INSTRUCTION — In the entries below, find the lines with the word "part" and copy them.

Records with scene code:

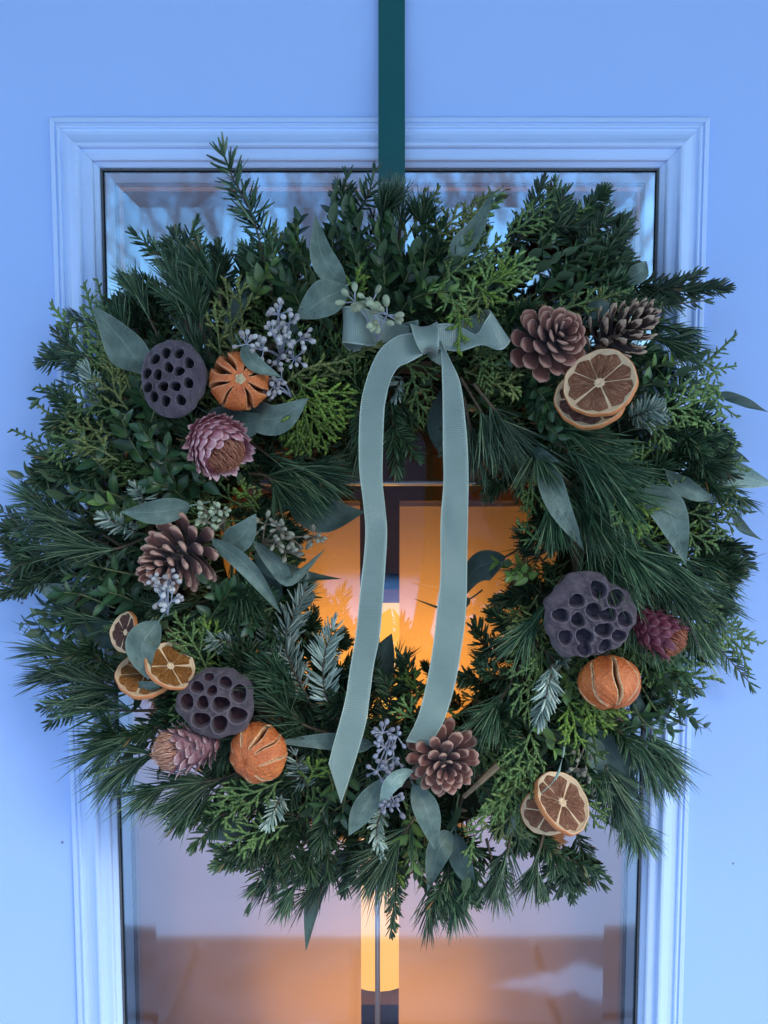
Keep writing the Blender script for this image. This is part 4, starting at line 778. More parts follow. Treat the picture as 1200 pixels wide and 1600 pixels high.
E([(830, 700, .10), (850, 712, .11), (875, 722, .115)], 18, 1); E([(790, 870, .05), (745, 890, .05), (720, 935, .045)], 52, 1, (0, 20), .2); E([(735, 935, .05), (700, 950, .05), (645, 935, .045)], 24, 1, (30, 70), .4, .6)
E([(560, 1080, .06), (590, 1040, .06), (612, 990, .055)], 56, 1, (0, 0)); E([(700, 600, .055), (690, 670, .05), (700, 720, .045)], 46, 1); E([(900, 1140, .085), (955, 1175, .09), (1000, 1255, .08)], 44, 1, (0, 10)); E([(925, 1150, .09), (930, 1180, .10), (938, 1215, .095)], 34, 0, (20, -20), .4)
E([(975, 440, .075), (1000, 425, .08), (1010, 408, .075)], 30, 0); E([(915, 490, .10), (935, 482, .105), (955, 470, .10)], 28, 1); E([(985, 1100, .08), (1000, 1120, .085), (990, 1060, .08)], 26, 1); E([(880, 1180, .13), (868, 1215, .145), (842, 1243, .145)], 12, 2, (40, 60), .3, .8)
E([(830, 1270, .1), (815, 1265, .1), (790, 1310, .09)], 26, 0)

# ------------------------------------------------------------------ ribbon
m, t = M('sage_grosgrain_ribbon'); a = attr(t)
wv = N(t, 'ShaderNodeMath', operation='MULTIPLY', i1=4200.0); t.links.new(a[0], wv.inputs[0]); sn = N(t, 'ShaderNodeMath', operation='SINE'); t.links.new(wv.outputs[0], sn.inputs[0])
n1 = noise(t, 70, 4, .6); c = mixc(t, (.195, .275, .228), (.245, .335, .28), n1)
edge = ramp(t, a[1], [(.03, (1, 1, 1)), (.05, (0, 0, 0)), (.95, (0, 0, 0)), (.97, (1, 1, 1))]); c = mixc(t, c, (.40, .53, .44), edge)
shd = ramp(t, sn.outputs[0], [(0, (.0,) * 3), (.6, (1,) * 3)]); c = mixc(t, mixc(t, c, (.84, .84, .84), 1.0, 'MULTIPLY'), c, shd)
principled(t, c, .34, .5, bump=sn.outputs[0], bstr=.35, bdist=.0002, sheen=.2, transl=.06); m_rib = m
def ribbon(nm, Lp, Rp, parent, n=60, k=6, bulge=.0, base=0.0):
    a_, b_ = crom([P(*q) for q in Lp], n), crom([P(*q) for q in Rp], n); ln = np.concatenate([[0], np.cumsum(np.linalg.norm(np.diff((a_ + b_) / 2, axis=0), axis=1))])
    T = nrm(np.gradient((a_ + b_) / 2, axis=0)); nn = nrm(np.cross(b_ - a_, T)); mb = MB(); V = []; A = []
    for sd in (0, 1):
        for i in range(n):
            for j in range(k + 1):
                v = j / k; V.append(a_[i] * (1 - v) + b_[i] * v + nn[i] * (bulge * math.sin(math.pi * v) + sd * .00035 + .0011 * math.sin(ln[i] * 46 + v * 1.5) + .0007 * math.sin(ln[i] * 113 + 2.4 * v + 1) + .0009 * (v - .5) * math.sin(ln[i] * 71))); A.append((ln[i], v, 0))
    idx = np.arange(n * (k + 1)).reshape(n, k + 1)
    F = np.stack([idx[:-1, :-1], idx[1:, :-1], idx[1:, 1:], idx[:-1, 1:]], -1).reshape(-1, 4); m_ = n * (k + 1)
    F2 = []
    for i in range(n - 1):
        for j in (0, k): F2.append((idx[i, j], idx[i + 1, j], idx[i + 1, j] + m_, idx[i, j] + m_))
    for j in range(k):
        for i in (0, n - 1): F2.append((idx[i, j], idx[i, j + 1], idx[i, j + 1] + m_, idx[i, j] + m_))
    mb.add(V, np.concatenate([F, F[:, ::-1] + m_, np.array(F2)]), 0, A); return link_world(nm, mb, [m_rib], parent)
bow = empty('ribbon_bow', 'sage green grosgrain ribbon bow with two long tails at the wreath top', 'ribbon', P(665, 530, .13))
ribbon('ribbon_tail', [(646, 519, .140), (620, 525, .143), (594, 546, .142), (577, 579, .138), (565, 621, .134), (561, 667, .131), (561, 730, .127), (567, 782, .125), (571, 826, .126), (568, 874, .128), (562, 930, .128), (556, 990, .124), (546, 1050, .124), (540, 1090, .127), (529, 1134, .131), (513, 1192, .134)],
       [(662, 553, .143), (641, 565, .146), (623, 573, .146), (611, 592, .142), (604, 621, .136), (600, 653, .132), (598, 746, .124), (602, 790, .122), (605, 830, .125), (602, 890, .130), (599, 930, .130), (594, 990, .126), (584, 1042, .124), (577, 1095, .126), (569, 1142, .130), (533, 1256, .134)], bow, 110)
ribbon('ribbon_tail', [(684, 535, .138), (689, 552, .136), (691, 600, .132), (692, 653, .128), (692, 707, .125), (693, 750, .123), (689, 810, .122), (688, 898, .124), (683, 950, .126), (676, 1010, .127), (666, 1070, .127), (653, 1120, .128), (634, 1160, .124)],
       [(688, 534, .140), (704, 565, .137), (719, 597, .133), (726, 645, .129), (732, 730, .124), (731, 830, .121), (730, 898, .123), (727, 970, .125), (718, 1030, .126), (709, 1080, .127), (700, 1110, .127), (690, 1135, .128), (672, 1165, .124)], bow, 90)
ribbon('bow_loop', [(652, 500, .128), (610, 506, .108), (575, 498, .098), (542, 490, .104), (533, 480, .118), (540, 478, .136), (556, 479, .142), (570, 481, .136), (585, 488, .118), (610, 500, .114), (640, 510, .126)],
       [(652, 548, .128), (610, 545, .106), (575, 545, .096), (546, 550, .102), (535, 538, .118), (540, 536, .137), (556, 538, .143), (570, 540, .137), (585, 541, .118), (610, 540, .114), (645, 543, .126)], bow, 70)
ribbon('bow_loop', [(676, 507, .134), (700, 506, .131), (722, 512, .130), (745, 522, .133), (760, 500, .140), (764, 489, .136), (755, 486, .120), (735, 494, .108), (700, 510, .112)],
       [(680, 545, .134), (700, 548, .133), (722, 549, .134), (755, 540, .138), (782, 547, .144), (799, 532, .140), (796, 525, .122), (770, 530, .110), (705, 545, .114)], bow, 70)
ribbon('knot', [(640, 503, .118), (641, 505, .136), (645, 520, .150), (652, 538, .154), (660, 553, .148), (664, 556, .130)], [(683, 500, .118), (684, 503, .134), (686, 516, .147), (686, 532, .150), (684, 548, .146), (682, 552, .130)], bow, 30, 8, .003)
ribbon('knot_wrap', [(662, 545, .118), (672, 560, .128), (690, 572, .130)], [(682, 530, .118), (690, 540, .128), (692, 552, .130)], bow, 16)

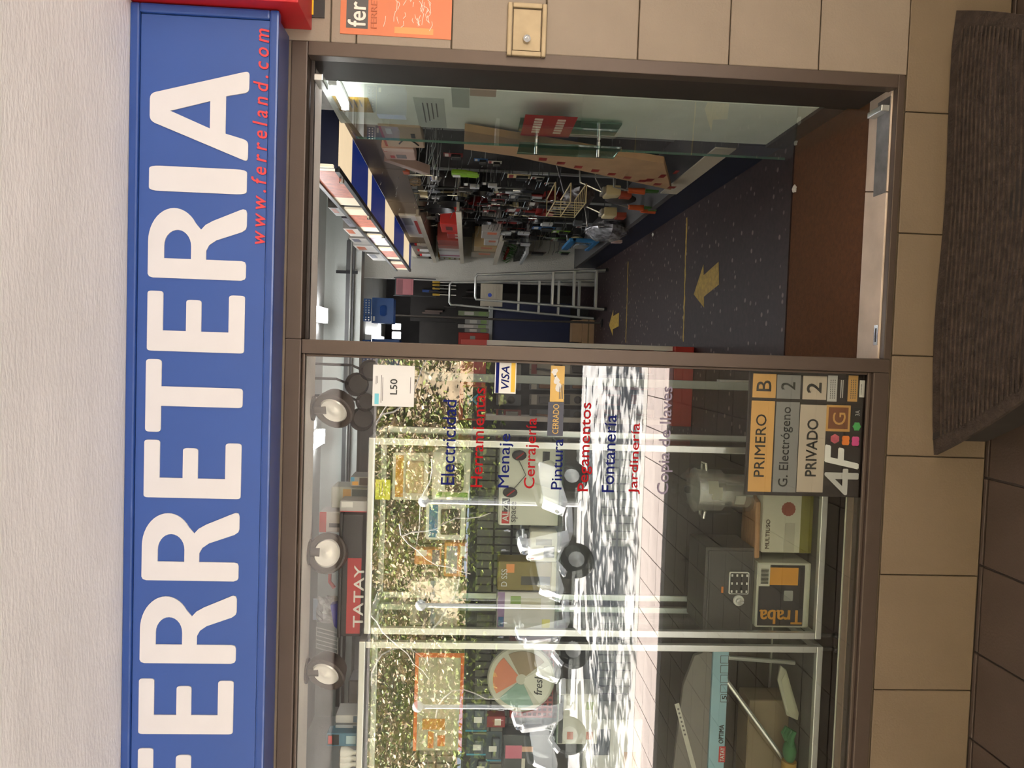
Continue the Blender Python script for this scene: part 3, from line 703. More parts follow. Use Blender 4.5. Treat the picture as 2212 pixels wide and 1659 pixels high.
for a, b, c, d, m, s, e, f_, g, h, bo in plates:
    pl = panel('name_plate', q(a), q(b), qy(c), qy(d), BY-.002, .002, m, bd, bevel=.0005)
    text_px('plate_lettering', s, q(e), q(f_), qy(g), qy(h), BY-.0032, m_ink, pl, bold=bo, depth=.001)
for a, b, c, d, m in ((1560, 1643, 125, 352, m_gry), (1738, 1822, 125, 352, m_pg), (1838, 1882, 168, 315, m_paper)):
    pl = panel('small_plate', q(a), q(b), qy(c), qy(d), BY-.002, .002, m, bd, bevel=.0004); b_ = MB()
    for row in range(3 if b-a > 60 else 1):
        px = q(a+(b-a)*(.28+.22*row)); x0, x1, z0, z1 = rect(px, px+1.6, qy(c+30), qy(d-25), BY-.0024)
        for k in range(9): b_.box(x0+(x1-x0)*k/9, x0+(x1-x0)*(k+.62)/9, BY-.0024, BY-.002, z0, z1)
    b_.build('print_mark', m_dgrey, pl)
for k in range(2): panel('text_line', q(1672+k*16), q(1680+k*16), qy(165), qy(320), BY-.0005, .0005, m_gry, bd)
pl = panel('letter_plate', q(1548), q(1757), qy(383), qy(612), BY-.003, .003, m_pg, bd, bevel=.0006)
panel('inner_plate', q(1568), q(1738), qy(402), qy(590), BY-.0036, .001, m_brn, pl); text_px('plate_lettering', 'G', q(1605), q(1715), qy(448), qy(555), BY-.0044, m_pg, pl, bold=-.012)
pl = panel('small_plate', q(1783), q(1850), qy(405), qy(485), BY-.002, .002, m_black, bd); text_px('plate_lettering', '3A', q(1800), q(1838), qy(428), qy(476), BY-.003, m_gry, pl)
for nm, s, a, b, c, d, m in (('figure', 'F', 1540, 1825, 735, 930, m_paper), ('figure', '4', 1535, 1820, 940, 1158, m_gry)):
    text_px(nm, s, q(a), q(b), qy(c), qy(d), BY-.006, m, bd, bold=.045 if s == 'F' else .03, shear=.22 if s == 'F' else 0)
def bone(px, py, w, h, m, name='bone_tag'):
    c = P(px, py, BY-.003); pts = []
    for i in range(32):
        t_ = 2*PI*i/32; rx = w*(.62+.38*abs(math.cos(t_)**2)+.16*math.cos(4*t_)*-1); pts.append((c.x+rx*math.cos(t_)*1.0, c.z+h*math.sin(t_)*(.55+.45*abs(math.cos(t_)))*1.5))
    MB().prism(pts, 'y', BY-.003, BY).build(name, m, bd)
bone(q(1718), qy(690), .019, .013, M('tag_orange', (.75, .20, .03), .4, var=0)); bone(q(1802), qy(697), .019, .013, M('tag_pink', (.62, .06, .25), .4, var=0))
c = P(q(1621), qy(675), BY); MB().prism([(c.x+.017*math.cos(i*PI/3)*1.0, c.z+.017*math.sin(i*PI/3)) for i in range(6)], 'y', BY-.003, BY).build('round_tag', M('tag_rose', (.50, .10, .14), .4, var=.2, scale=90), bd)
c = P(q(1811), qy(568), BY); MB().prism([(c.x+(.014+.003*(i % 2))*math.cos(i*PI/6), c.z+(.012+.003*(i % 2))*math.sin(i*PI/6)) for i in range(12)], 'y', BY-.003, BY).build('paw_tag', M('tag_green', (.06, .38, .10), .4, var=0), bd)
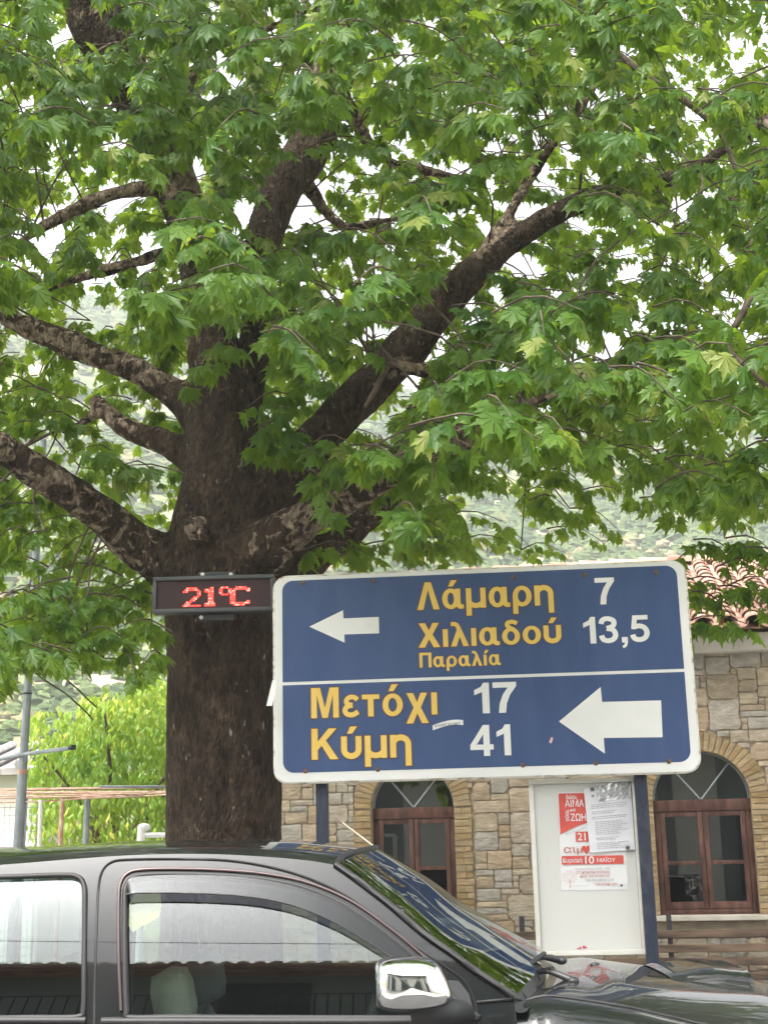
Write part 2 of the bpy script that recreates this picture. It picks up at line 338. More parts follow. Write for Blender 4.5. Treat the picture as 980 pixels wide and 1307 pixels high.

CORRECT RESPONSE —
Keep writing the Blender script for this image. This is part 4, starting at line 778. More parts follow. Treat the picture as 1200 pixels wide and 1600 pixels high.
Continue the Blender Python script for this scene: part 3, from line 703. More parts follow. Use Blender 4.5. Treat the picture as 2212 pixels wide and 1659 pixels high.
Write part 2 of the bpy script that recreates this picture. It picks up at line 338. More parts follow. Write for Blender 4.5. Treat the picture as 980 pixels wide and 1307 pixels high.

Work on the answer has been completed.